## COLLECTED DATA
**********

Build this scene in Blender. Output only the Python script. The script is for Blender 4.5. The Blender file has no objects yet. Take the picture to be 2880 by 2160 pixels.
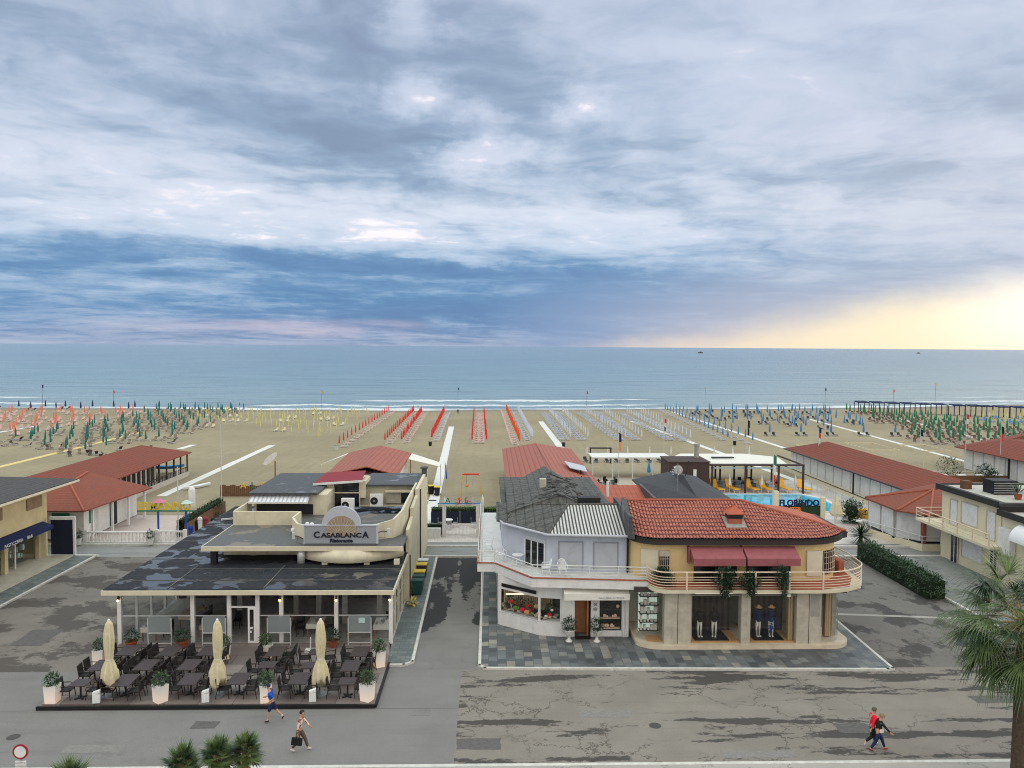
import bpy, math, random
from mathutils import Vector, Matrix
random.seed(7)
R = math.radians
SC = bpy.context.scene
COL = SC.collection
# ------------------------------------------------------------------ camera
F = 2200.; PW = 2880.; PH = 2160.; CZ = 17.0
YAW = math.atan(62/F); PIT = math.atan(105.5/F); ROLL = R(0.36)
fw = Vector((math.sin(YAW)*math.cos(PIT), math.cos(YAW)*math.cos(PIT), -math.sin(PIT)))
rt = fw.cross(Vector((0, 0, 1))).normalized(); up = rt.cross(fw)
rt2 = math.cos(ROLL)*rt+math.sin(ROLL)*up; up2 = -math.sin(ROLL)*rt+math.cos(ROLL)*up
cam = bpy.data.cameras.new('Camera'); camo = bpy.data.objects.new('Camera', cam); COL.objects.link(camo)
cam.sensor_width = 36; cam.lens = F/PW*36; cam.clip_start = .5; cam.clip_end = 200000
camo.matrix_world = Matrix(((rt2.x, up2.x, -fw.x, 0), (rt2.y, up2.y, -fw.y, 0), (rt2.z, up2.z, -fw.z, CZ), (0, 0, 0, 1)))
SC.camera = camo
SC.view_settings.view_transform = 'Standard'; SC.view_settings.look = 'None'
SC.view_settings.exposure = 0.2; SC.view_settings.gamma = 1.0
SC.cycles.filter_width = 1.05; SC.cycles.max_bounces = 6; SC.cycles.transparent_max_bounces = 12
SC.cycles.caustics_reflective = False; SC.cycles.caustics_refractive = False

def ray(px, py): return fw+rt2*((px-PW/2)/F)-up2*((py-PH/2)/F)
def G(px, py, z=0.):
    d = ray(px, py); t = (z-CZ)/d.z; return Vector((d.x*t, d.y*t, z))
def at(px, py, Y):
    d = ray(px, py); t = Y/d.y; return Vector((d.x*t, Y, CZ+d.z*t))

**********

## WRITTEN PROBLEM
Copy all the lines of data exactly as they appear, dropping any images.

## RESULT OF THIS TASK
Build this scene in Blender. Output only the Python script. The script is for Blender 4.5. The Blender file has no objects yet. Take the picture to be 2880 by 2160 pixels.
import bpy, math, random
from mathutils import Vector, Matrix
random.seed(7)
R = math.radians
SC = bpy.context.scene
COL = SC.collection
# ------------------------------------------------------------------ camera
F = 2200.; PW = 2880.; PH = 2160.; CZ = 17.0
YAW = math.atan(62/F); PIT = math.atan(105.5/F); ROLL = R(0.36)
fw = Vector((math.sin(YAW)*math.cos(PIT), math.cos(YAW)*math.cos(PIT), -math.sin(PIT)))
rt = fw.cross(Vector((0, 0, 1))).normalized(); up = rt.cross(fw)
rt2 = math.cos(ROLL)*rt+math.sin(ROLL)*up; up2 = -math.sin(ROLL)*rt+math.cos(ROLL)*up
cam = bpy.data.cameras.new('Camera'); camo = bpy.data.objects.new('Camera', cam); COL.objects.link(camo)
cam.sensor_width = 36; cam.lens = F/PW*36; cam.clip_start = .5; cam.clip_end = 200000
camo.matrix_world = Matrix(((rt2.x, up2.x, -fw.x, 0), (rt2.y, up2.y, -fw.y, 0), (rt2.z, up2.z, -fw.z, CZ), (0, 0, 0, 1)))
SC.camera = camo
SC.view_settings.view_transform = 'Standard'; SC.view_settings.look = 'None'
SC.view_settings.exposure = 0.2; SC.view_settings.gamma = 1.0
SC.cycles.filter_width = 1.05; SC.cycles.max_bounces = 6; SC.cycles.transparent_max_bounces = 12
SC.cycles.caustics_reflective = False; SC.cycles.caustics_refractive = False

def ray(px, py): return fw+rt2*((px-PW/2)/F)-up2*((py-PH/2)/F)
def G(px, py, z=0.):
    d = ray(px, py); t = (z-CZ)/d.z; return Vector((d.x*t, d.y*t, z))
def at(px, py, Y):
    d = ray(px, py); t = Y/d.y; return Vector((d.x*t, Y, CZ+d.z*t))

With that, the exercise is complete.